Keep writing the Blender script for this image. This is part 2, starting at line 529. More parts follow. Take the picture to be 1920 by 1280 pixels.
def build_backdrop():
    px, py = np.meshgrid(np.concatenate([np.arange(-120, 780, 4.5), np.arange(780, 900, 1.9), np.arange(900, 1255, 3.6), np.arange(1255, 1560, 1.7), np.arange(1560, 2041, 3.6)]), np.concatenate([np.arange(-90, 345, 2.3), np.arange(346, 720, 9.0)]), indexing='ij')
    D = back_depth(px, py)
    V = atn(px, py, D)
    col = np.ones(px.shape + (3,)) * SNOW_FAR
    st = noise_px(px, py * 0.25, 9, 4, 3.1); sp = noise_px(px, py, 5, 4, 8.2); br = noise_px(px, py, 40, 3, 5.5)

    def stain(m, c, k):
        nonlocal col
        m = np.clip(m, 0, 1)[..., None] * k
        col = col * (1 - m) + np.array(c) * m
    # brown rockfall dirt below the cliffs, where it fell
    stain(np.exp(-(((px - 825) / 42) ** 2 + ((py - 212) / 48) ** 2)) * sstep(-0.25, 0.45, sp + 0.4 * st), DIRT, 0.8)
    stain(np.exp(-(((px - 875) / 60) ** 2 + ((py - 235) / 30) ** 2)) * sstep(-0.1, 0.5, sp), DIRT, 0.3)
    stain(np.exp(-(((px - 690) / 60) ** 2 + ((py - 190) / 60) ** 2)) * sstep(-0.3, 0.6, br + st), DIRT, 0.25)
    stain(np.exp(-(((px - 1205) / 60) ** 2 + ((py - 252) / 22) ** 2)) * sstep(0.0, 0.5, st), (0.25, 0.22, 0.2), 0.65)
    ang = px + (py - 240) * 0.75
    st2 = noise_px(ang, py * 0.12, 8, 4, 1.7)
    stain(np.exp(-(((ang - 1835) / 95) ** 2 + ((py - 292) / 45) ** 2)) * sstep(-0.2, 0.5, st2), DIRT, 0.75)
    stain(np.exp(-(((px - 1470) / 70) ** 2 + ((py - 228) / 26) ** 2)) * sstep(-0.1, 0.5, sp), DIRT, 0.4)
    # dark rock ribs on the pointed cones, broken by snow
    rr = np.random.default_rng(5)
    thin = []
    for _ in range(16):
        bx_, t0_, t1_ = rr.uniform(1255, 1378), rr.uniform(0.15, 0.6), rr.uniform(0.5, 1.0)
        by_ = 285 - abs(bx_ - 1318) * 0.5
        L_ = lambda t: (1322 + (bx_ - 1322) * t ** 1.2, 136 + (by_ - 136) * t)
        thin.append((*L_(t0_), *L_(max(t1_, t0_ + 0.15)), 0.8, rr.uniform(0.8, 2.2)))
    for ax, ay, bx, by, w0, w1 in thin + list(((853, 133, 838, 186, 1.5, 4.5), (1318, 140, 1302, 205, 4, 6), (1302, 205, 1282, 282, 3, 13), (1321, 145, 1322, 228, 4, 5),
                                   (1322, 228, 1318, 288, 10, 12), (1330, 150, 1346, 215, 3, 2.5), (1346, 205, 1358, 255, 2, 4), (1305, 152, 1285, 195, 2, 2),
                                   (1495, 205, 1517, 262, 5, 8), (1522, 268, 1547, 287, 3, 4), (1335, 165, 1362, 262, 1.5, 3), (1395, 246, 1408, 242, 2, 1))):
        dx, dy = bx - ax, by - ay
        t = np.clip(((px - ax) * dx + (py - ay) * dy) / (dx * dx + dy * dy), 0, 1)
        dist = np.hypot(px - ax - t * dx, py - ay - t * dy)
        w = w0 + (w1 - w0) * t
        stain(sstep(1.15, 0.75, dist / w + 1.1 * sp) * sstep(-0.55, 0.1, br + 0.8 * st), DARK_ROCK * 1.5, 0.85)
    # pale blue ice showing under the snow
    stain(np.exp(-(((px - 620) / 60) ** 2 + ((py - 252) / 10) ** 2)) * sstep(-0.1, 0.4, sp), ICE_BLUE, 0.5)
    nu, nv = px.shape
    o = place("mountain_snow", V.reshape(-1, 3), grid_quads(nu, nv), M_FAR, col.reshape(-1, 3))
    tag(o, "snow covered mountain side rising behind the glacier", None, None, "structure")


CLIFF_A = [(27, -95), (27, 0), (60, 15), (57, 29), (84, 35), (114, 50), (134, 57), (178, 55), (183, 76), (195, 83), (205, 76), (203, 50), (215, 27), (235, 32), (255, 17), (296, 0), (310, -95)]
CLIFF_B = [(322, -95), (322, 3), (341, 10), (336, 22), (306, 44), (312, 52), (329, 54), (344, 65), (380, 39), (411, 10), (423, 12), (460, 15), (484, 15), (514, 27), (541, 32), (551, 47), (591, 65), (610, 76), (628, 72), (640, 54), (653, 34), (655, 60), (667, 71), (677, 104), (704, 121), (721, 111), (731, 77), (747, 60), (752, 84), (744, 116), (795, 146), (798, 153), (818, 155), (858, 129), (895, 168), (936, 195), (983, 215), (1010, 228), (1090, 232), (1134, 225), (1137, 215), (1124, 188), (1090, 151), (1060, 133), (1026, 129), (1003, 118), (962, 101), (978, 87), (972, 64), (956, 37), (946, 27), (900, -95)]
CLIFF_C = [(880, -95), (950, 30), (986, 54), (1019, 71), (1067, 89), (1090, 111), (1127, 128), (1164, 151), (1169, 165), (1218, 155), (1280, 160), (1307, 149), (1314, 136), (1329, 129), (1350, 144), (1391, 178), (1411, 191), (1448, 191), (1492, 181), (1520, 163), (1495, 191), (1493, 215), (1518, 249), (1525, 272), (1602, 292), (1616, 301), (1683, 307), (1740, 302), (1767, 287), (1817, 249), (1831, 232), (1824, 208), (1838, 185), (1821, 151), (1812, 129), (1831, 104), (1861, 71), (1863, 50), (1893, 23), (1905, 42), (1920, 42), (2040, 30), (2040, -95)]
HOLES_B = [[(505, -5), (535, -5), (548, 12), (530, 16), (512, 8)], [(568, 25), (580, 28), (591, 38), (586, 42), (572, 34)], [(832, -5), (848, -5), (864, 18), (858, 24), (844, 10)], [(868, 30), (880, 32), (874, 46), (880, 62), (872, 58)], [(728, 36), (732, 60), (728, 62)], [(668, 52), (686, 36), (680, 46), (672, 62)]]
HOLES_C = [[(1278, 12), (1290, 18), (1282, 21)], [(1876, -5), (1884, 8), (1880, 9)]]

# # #

* [Stated task]
Restate the whole listing exactly, leaving out nothing.

* [Completed exercise]
Keep writing the Blender script for this image. This is part 2, starting at line 529. More parts follow. Take the picture to be 1920 by 1280 pixels.
def build_backdrop():
    px, py = np.meshgrid(np.concatenate([np.arange(-120, 780, 4.5), np.arange(780, 900, 1.9), np.arange(900, 1255, 3.6), np.arange(1255, 1560, 1.7), np.arange(1560, 2041, 3.6)]), np.concatenate([np.arange(-90, 345, 2.3), np.arange(346, 720, 9.0)]), indexing='ij')
    D = back_depth(px, py)
    V = atn(px, py, D)
    col = np.ones(px.shape + (3,)) * SNOW_FAR
    st = noise_px(px, py * 0.25, 9, 4, 3.1); sp = noise_px(px, py, 5, 4, 8.2); br = noise_px(px, py, 40, 3, 5.5)

    def stain(m, c, k):
        nonlocal col
        m = np.clip(m, 0, 1)[..., None] * k
        col = col * (1 - m) + np.array(c) * m
    # brown rockfall dirt below the cliffs, where it fell
    stain(np.exp(-(((px - 825) / 42) ** 2 + ((py - 212) / 48) ** 2)) * sstep(-0.25, 0.45, sp + 0.4 * st), DIRT, 0.8)
    stain(np.exp(-(((px - 875) / 60) ** 2 + ((py - 235) / 30) ** 2)) * sstep(-0.1, 0.5, sp), DIRT, 0.3)
    stain(np.exp(-(((px - 690) / 60) ** 2 + ((py - 190) / 60) ** 2)) * sstep(-0.3, 0.6, br + st), DIRT, 0.25)
    stain(np.exp(-(((px - 1205) / 60) ** 2 + ((py - 252) / 22) ** 2)) * sstep(0.0, 0.5, st), (0.25, 0.22, 0.2), 0.65)
    ang = px + (py - 240) * 0.75
    st2 = noise_px(ang, py * 0.12, 8, 4, 1.7)
    stain(np.exp(-(((ang - 1835) / 95) ** 2 + ((py - 292) / 45) ** 2)) * sstep(-0.2, 0.5, st2), DIRT, 0.75)
    stain(np.exp(-(((px - 1470) / 70) ** 2 + ((py - 228) / 26) ** 2)) * sstep(-0.1, 0.5, sp), DIRT, 0.4)
    # dark rock ribs on the pointed cones, broken by snow
    rr = np.random.default_rng(5)
    thin = []
    for _ in range(16):
        bx_, t0_, t1_ = rr.uniform(1255, 1378), rr.uniform(0.15, 0.6), rr.uniform(0.5, 1.0)
        by_ = 285 - abs(bx_ - 1318) * 0.5
        L_ = lambda t: (1322 + (bx_ - 1322) * t ** 1.2, 136 + (by_ - 136) * t)
        thin.append((*L_(t0_), *L_(max(t1_, t0_ + 0.15)), 0.8, rr.uniform(0.8, 2.2)))
    for ax, ay, bx, by, w0, w1 in thin + list(((853, 133, 838, 186, 1.5, 4.5), (1318, 140, 1302, 205, 4, 6), (1302, 205, 1282, 282, 3, 13), (1321, 145, 1322, 228, 4, 5),
                                   (1322, 228, 1318, 288, 10, 12), (1330, 150, 1346, 215, 3, 2.5), (1346, 205, 1358, 255, 2, 4), (1305, 152, 1285, 195, 2, 2),
                                   (1495, 205, 1517, 262, 5, 8), (1522, 268, 1547, 287, 3, 4), (1335, 165, 1362, 262, 1.5, 3), (1395, 246, 1408, 242, 2, 1))):
        dx, dy = bx - ax, by - ay
        t = np.clip(((px - ax) * dx + (py - ay) * dy) / (dx * dx + dy * dy), 0, 1)
        dist = np.hypot(px - ax - t * dx, py - ay - t * dy)
        w = w0 + (w1 - w0) * t
        stain(sstep(1.15, 0.75, dist / w + 1.1 * sp) * sstep(-0.55, 0.1, br + 0.8 * st), DARK_ROCK * 1.5, 0.85)
    # pale blue ice showing under the snow
    stain(np.exp(-(((px - 620) / 60) ** 2 + ((py - 252) / 10) ** 2)) * sstep(-0.1, 0.4, sp), ICE_BLUE, 0.5)
    nu, nv = px.shape
    o = place("mountain_snow", V.reshape(-1, 3), grid_quads(nu, nv), M_FAR, col.reshape(-1, 3))
    tag(o, "snow covered mountain side rising behind the glacier", None, None, "structure")


CLIFF_A = [(27, -95), (27, 0), (60, 15), (57, 29), (84, 35), (114, 50), (134, 57), (178, 55), (183, 76), (195, 83), (205, 76), (203, 50), (215, 27), (235, 32), (255, 17), (296, 0), (310, -95)]
CLIFF_B = [(322, -95), (322, 3), (341, 10), (336, 22), (306, 44), (312, 52), (329, 54), (344, 65), (380, 39), (411, 10), (423, 12), (460, 15), (484, 15), (514, 27), (541, 32), (551, 47), (591, 65), (610, 76), (628, 72), (640, 54), (653, 34), (655, 60), (667, 71), (677, 104), (704, 121), (721, 111), (731, 77), (747, 60), (752, 84), (744, 116), (795, 146), (798, 153), (818, 155), (858, 129), (895, 168), (936, 195), (983, 215), (1010, 228), (1090, 232), (1134, 225), (1137, 215), (1124, 188), (1090, 151), (1060, 133), (1026, 129), (1003, 118), (962, 101), (978, 87), (972, 64), (956, 37), (946, 27), (900, -95)]
CLIFF_C = [(880, -95), (950, 30), (986, 54), (1019, 71), (1067, 89), (1090, 111), (1127, 128), (1164, 151), (1169, 165), (1218, 155), (1280, 160), (1307, 149), (1314, 136), (1329, 129), (1350, 144), (1391, 178), (1411, 191), (1448, 191), (1492, 181), (1520, 163), (1495, 191), (1493, 215), (1518, 249), (1525, 272), (1602, 292), (1616, 301), (1683, 307), (1740, 302), (1767, 287), (1817, 249), (1831, 232), (1824, 208), (1838, 185), (1821, 151), (1812, 129), (1831, 104), (1861, 71), (1863, 50), (1893, 23), (1905, 42), (1920, 42), (2040, 30), (2040, -95)]
HOLES_B = [[(505, -5), (535, -5), (548, 12), (530, 16), (512, 8)], [(568, 25), (580, 28), (591, 38), (586, 42), (572, 34)], [(832, -5), (848, -5), (864, 18), (858, 24), (844, 10)], [(868, 30), (880, 32), (874, 46), (880, 62), (872, 58)], [(728, 36), (732, 60), (728, 62)], [(668, 52), (686, 36), (680, 46), (672, 62)]]
HOLES_C = [[(1278, 12), (1290, 18), (1282, 21)], [(1876, -5), (1884, 8), (1880, 9)]]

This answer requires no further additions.